The paintings in this room achieve something very special indeed. Something that I am, as a writer, quite envious of. That is, the expression of the incommunicable. Those feelings that sit in your gut, that burn and breathe with each rise of your chest. Those Large Emotions for which language simply won’t do; when anger or grief leave us speechless and that physical frustration we feel when we’re lost for words. Hayes’ paintings defy language’s failure to communicate when it's most needed. In these paintings, a bitten tongue, a swallowed word become a scream, an exclamation.
We struggle to understand that which can’t be spoken. A memory might hit you on a certain day, in certain circumstances, in a way that nearly floors you. But the spoken echoes of that memory will never do the same. We can’t control when those moments hit us, and our inability to articulate them makes them all the more precious.

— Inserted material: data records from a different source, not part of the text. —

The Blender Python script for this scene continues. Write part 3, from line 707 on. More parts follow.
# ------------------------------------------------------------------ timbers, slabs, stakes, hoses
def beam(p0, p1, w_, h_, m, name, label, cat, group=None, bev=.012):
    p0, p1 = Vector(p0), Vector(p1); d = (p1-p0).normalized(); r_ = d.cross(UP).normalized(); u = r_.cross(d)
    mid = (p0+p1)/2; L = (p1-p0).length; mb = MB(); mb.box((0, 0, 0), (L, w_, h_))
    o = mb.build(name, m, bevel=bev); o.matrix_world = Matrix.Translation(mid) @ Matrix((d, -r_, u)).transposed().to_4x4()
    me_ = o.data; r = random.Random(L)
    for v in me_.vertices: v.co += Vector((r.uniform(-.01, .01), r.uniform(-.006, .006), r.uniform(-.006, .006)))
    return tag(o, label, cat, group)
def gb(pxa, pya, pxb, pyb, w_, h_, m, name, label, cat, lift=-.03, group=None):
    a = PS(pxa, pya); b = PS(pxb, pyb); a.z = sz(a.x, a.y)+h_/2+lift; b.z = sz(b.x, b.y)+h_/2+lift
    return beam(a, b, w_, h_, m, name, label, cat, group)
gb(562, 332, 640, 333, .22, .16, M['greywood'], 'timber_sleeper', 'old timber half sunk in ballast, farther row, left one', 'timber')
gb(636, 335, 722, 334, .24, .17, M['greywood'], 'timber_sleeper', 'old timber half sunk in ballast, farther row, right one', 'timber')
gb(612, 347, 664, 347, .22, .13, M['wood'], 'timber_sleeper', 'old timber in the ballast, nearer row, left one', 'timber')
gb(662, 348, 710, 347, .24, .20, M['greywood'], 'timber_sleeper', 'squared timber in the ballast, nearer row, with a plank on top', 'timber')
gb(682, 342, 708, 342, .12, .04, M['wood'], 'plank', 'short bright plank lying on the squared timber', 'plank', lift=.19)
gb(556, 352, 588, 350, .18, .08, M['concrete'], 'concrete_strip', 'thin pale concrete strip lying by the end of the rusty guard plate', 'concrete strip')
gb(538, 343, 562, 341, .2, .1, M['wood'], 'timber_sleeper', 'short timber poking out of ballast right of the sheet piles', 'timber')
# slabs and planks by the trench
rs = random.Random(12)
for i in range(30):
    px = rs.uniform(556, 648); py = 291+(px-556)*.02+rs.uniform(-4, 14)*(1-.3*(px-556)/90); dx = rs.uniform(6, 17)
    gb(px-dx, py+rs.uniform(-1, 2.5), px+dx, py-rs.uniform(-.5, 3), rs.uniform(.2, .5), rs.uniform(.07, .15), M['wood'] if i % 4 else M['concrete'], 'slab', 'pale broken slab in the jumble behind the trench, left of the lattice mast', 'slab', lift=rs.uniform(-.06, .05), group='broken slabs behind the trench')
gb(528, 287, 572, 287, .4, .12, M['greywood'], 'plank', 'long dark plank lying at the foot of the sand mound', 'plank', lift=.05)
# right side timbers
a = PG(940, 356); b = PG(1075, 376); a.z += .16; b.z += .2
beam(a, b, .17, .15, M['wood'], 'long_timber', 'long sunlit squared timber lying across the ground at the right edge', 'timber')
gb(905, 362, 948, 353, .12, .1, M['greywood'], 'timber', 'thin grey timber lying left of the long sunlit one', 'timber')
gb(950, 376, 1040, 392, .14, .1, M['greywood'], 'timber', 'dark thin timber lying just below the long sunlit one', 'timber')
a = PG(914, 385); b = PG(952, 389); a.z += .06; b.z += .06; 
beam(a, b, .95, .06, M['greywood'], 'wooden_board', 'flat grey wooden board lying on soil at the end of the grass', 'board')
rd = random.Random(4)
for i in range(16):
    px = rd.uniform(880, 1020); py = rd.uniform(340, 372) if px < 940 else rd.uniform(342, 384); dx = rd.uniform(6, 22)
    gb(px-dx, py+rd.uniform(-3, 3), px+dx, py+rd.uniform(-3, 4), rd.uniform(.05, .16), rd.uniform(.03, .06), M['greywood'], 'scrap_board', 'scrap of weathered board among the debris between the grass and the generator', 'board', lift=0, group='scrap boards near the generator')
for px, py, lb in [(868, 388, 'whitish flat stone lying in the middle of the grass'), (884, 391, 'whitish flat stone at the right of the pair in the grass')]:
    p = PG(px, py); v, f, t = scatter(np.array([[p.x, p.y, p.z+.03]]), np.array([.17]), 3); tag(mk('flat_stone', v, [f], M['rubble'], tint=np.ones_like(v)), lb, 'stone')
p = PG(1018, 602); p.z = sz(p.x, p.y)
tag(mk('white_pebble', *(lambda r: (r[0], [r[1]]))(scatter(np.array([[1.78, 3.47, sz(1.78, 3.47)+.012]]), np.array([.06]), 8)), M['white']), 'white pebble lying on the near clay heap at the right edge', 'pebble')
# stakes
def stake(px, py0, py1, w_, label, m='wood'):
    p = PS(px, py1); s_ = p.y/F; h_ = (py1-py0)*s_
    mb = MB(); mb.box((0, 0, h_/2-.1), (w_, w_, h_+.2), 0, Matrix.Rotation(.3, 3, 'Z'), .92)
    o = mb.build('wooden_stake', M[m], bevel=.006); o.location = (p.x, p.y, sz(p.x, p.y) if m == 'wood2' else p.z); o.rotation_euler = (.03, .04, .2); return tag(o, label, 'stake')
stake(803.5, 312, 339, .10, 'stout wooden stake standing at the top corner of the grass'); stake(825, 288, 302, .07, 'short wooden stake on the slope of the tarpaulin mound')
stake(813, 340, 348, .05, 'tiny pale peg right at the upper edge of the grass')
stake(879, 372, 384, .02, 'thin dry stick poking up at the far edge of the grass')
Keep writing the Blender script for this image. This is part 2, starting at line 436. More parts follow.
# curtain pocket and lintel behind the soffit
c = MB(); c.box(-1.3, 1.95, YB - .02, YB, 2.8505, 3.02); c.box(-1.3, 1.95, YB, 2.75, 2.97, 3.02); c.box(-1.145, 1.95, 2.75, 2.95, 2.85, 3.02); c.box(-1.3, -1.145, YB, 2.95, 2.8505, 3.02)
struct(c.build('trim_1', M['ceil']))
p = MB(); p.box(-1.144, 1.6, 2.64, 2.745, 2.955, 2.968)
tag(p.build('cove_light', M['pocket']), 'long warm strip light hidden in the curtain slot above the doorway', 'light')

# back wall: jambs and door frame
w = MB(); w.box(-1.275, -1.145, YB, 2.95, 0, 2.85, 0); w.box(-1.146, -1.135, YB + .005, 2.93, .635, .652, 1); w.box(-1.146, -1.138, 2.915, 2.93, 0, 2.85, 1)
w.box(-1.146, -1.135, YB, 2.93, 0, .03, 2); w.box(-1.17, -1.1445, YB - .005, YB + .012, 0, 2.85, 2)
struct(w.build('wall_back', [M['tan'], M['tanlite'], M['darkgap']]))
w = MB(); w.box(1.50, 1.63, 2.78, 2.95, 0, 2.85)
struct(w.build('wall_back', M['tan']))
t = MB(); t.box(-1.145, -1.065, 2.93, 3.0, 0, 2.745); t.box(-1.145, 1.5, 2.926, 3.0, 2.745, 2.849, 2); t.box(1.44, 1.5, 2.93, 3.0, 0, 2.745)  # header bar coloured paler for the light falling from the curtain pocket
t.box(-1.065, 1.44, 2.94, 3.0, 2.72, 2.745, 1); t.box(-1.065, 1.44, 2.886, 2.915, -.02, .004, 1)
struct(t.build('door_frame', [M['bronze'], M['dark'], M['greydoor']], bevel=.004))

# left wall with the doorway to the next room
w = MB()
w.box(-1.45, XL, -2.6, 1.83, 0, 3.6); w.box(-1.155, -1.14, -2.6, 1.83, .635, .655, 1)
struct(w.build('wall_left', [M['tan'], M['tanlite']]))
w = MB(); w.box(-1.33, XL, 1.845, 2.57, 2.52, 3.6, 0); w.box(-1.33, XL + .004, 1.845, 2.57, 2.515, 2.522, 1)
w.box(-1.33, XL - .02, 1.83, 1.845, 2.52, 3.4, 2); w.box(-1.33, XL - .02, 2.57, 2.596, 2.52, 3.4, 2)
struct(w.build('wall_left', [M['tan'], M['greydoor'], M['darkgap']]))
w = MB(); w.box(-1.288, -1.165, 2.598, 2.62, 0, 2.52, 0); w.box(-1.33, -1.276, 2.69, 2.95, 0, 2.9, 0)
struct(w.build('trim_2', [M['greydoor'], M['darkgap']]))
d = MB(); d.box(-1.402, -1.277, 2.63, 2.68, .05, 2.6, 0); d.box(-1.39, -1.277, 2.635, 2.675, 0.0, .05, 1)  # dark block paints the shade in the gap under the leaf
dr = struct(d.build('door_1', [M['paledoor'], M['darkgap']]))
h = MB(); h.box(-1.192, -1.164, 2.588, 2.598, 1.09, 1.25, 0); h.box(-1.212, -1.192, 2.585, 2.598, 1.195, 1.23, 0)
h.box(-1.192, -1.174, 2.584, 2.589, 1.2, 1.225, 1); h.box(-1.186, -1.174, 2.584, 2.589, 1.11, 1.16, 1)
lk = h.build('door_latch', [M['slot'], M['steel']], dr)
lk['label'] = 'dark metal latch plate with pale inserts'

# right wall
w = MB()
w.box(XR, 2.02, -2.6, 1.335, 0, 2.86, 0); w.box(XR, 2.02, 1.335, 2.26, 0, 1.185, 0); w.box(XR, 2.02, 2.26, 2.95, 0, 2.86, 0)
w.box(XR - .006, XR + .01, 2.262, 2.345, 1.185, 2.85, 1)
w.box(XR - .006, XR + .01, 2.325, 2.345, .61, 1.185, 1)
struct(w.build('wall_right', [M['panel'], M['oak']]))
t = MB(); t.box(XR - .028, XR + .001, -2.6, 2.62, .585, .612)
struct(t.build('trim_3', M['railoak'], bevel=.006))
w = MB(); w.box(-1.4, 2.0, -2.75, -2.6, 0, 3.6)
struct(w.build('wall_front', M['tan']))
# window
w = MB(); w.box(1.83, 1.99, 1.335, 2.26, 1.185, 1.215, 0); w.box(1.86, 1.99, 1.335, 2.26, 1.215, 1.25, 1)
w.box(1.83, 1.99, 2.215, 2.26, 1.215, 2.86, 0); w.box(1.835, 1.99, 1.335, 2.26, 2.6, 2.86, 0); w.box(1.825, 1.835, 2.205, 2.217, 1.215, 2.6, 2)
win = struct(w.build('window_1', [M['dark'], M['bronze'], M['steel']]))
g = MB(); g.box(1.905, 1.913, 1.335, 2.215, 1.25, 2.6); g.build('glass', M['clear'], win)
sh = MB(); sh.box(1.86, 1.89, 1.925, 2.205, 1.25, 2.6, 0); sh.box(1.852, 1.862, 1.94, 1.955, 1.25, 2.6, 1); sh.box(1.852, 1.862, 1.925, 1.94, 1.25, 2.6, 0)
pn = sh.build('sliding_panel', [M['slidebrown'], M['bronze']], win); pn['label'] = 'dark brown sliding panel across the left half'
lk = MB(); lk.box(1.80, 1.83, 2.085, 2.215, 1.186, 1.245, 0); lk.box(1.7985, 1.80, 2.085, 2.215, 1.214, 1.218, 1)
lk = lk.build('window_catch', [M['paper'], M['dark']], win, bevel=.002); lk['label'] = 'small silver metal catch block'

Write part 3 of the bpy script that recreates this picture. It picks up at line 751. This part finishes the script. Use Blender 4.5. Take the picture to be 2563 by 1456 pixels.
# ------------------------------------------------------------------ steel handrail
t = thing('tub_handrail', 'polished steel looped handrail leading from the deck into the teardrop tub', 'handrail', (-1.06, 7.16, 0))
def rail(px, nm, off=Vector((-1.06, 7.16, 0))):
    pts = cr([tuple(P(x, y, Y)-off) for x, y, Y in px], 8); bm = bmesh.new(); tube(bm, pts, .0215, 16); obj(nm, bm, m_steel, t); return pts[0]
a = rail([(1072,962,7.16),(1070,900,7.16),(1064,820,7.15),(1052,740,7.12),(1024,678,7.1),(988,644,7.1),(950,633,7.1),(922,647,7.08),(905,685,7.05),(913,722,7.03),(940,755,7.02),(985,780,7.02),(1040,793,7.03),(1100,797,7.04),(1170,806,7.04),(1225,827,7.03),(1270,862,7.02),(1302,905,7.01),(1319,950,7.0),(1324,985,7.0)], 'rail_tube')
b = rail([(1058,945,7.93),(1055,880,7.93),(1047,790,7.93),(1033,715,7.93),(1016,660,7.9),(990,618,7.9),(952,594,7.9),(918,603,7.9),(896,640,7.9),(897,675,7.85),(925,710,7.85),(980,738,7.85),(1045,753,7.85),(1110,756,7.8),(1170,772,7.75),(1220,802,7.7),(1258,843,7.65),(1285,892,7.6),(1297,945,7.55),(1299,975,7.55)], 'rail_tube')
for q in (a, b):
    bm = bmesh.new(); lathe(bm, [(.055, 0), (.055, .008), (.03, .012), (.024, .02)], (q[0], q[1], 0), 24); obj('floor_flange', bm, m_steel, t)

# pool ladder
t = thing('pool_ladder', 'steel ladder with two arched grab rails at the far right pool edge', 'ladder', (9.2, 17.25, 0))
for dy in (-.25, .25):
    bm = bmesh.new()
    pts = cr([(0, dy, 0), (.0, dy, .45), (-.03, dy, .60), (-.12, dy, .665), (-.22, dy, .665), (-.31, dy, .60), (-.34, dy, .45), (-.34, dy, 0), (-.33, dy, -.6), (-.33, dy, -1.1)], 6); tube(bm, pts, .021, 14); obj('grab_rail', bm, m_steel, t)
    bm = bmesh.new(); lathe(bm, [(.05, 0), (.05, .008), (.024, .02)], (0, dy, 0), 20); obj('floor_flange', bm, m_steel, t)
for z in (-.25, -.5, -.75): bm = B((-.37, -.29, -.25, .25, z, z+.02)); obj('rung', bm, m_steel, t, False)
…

But there lies the magic of Hayes’ paintings. They are marked by expression and not explanation. These are works created in flurried moments of emotion which have not been interrogated or picked apart before making it onto canvas. These are those moments, raw and pure, preserved in truthful beauty. Once fleeting feelings have been captured and held so that they may be felt again in perpetuity. It is this extended access to those Large Emotions which allows us to understand their depth. These ephemeral moments of physical and emotional intensity – are caught like a fly in a glass.
To capture those moments is a hard thing to do. It requires patience, and I’m sure there are paintings that haven’t made it to this room today. But those works reverberate here as well. They are a testament to the time spent trying to get to that place of deep feeling. The consistency of Hayes’ practice has ensured that when those moments of Large Emotion arrive, she is ready to seize upon them.
This exhibition is named for a song by Alice in Chains. I know Hayes’ practice is strongly linked with music and I believe music offers a unique entry point into these moments of emotional depth. You’ve all had that feeling – your headphones are on, your eyes are closed, and the music just kind of falls over you. You connect to a song more than ever before. Its that moment of kismet, where sound, memory and circumstance combine to create a visceral charge that runs through your heart and fizzes, electric, throughout your whole body. Emotion is distilled into a moment of intense physicality.
This work evokes an identical feeling. Those Large Emotions, that intensity of feeling we can’t access in everyday life, have been made accessible to all of us now. They have been captured here on eight canvases. Just as Hayes’ expression is fuelled by music, she has facilitated a similar opportunity for all of us here. An opportunity to connect with the powerful empathy of her work and tap into those Large Emotions over which we usually have no control.
In this room we see a transition from grief and frustration to a place where, though those feelings remain, they are no longer oppressive. Where we are confronted by the great mass of feeling we all carry inside us, where pain and joy are absorbed and we are changed by it. Where shades of darkness persist, but the picture is brighter. A very valuable place where black gives way to blue.